Do GCC, MSVC, or Clang, or some combination support setting linkage to default to C?

Background

I have a large mixed C/C++ project, and while it's easy and logical to export symbols in the C++ sources with C linkage, those same sources are assuming the stuff in the rest of the project are under C++ linkage.

The current situation requires me to explicitly wrap anything the C sources use that is defined in the C++ sources and everything the C++ sources use from the C sources with extern "C++".

To top things off, I can't put extern "C" around entire source or header files, as the actual C++ stuff will then complain. (Such as from #include <memory> or templates I've defined.)

+7  A: 

The standard pattern in a header file is:

#ifdef __cplusplus

// C++ stuff

extern "C" {
#endif

// C/C++ stuff

#ifdef __cplusplus
}
#endif

I'm not sure you've got any other options.

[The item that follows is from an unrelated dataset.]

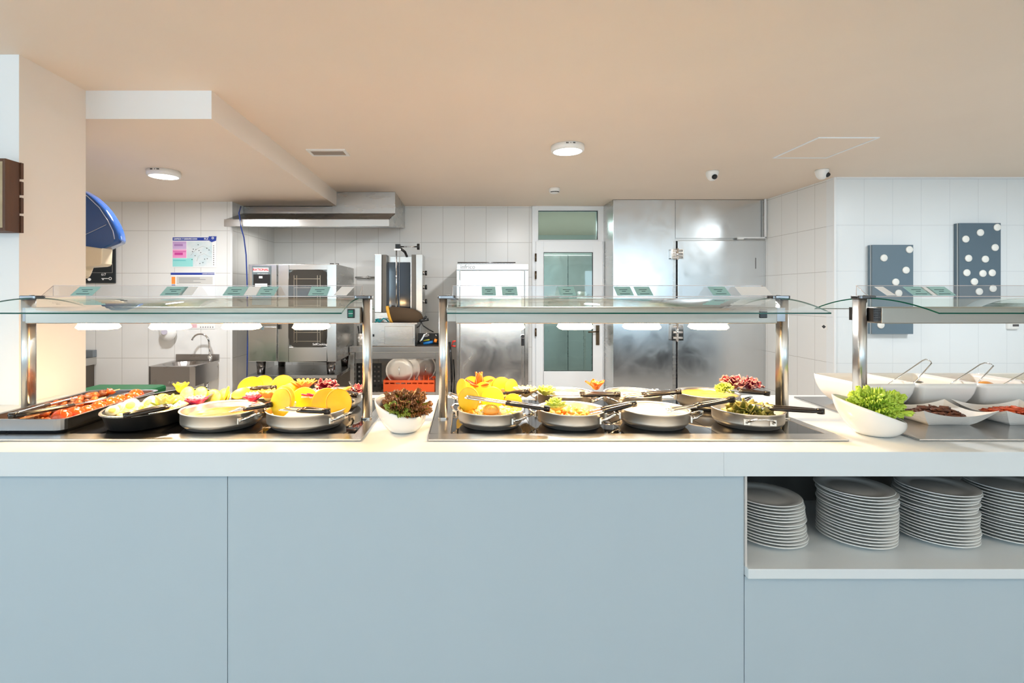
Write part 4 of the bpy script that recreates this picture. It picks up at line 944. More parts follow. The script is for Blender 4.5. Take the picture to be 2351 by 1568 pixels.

The C/C++ stuff must be declared with C linkage everywhere. The C++-specific stuff must be declared with C++ linkage everywhere.

Oli Charlesworth
+1  A: 

"C" linkage by default makes only sense for C sources, not for C++ sources, and vice versa. "C" linkage usually implies that names/symbols will not be mangled. "C" linkage is not expressive enough to be usable for C++ sources, e.g. for overloaded functions.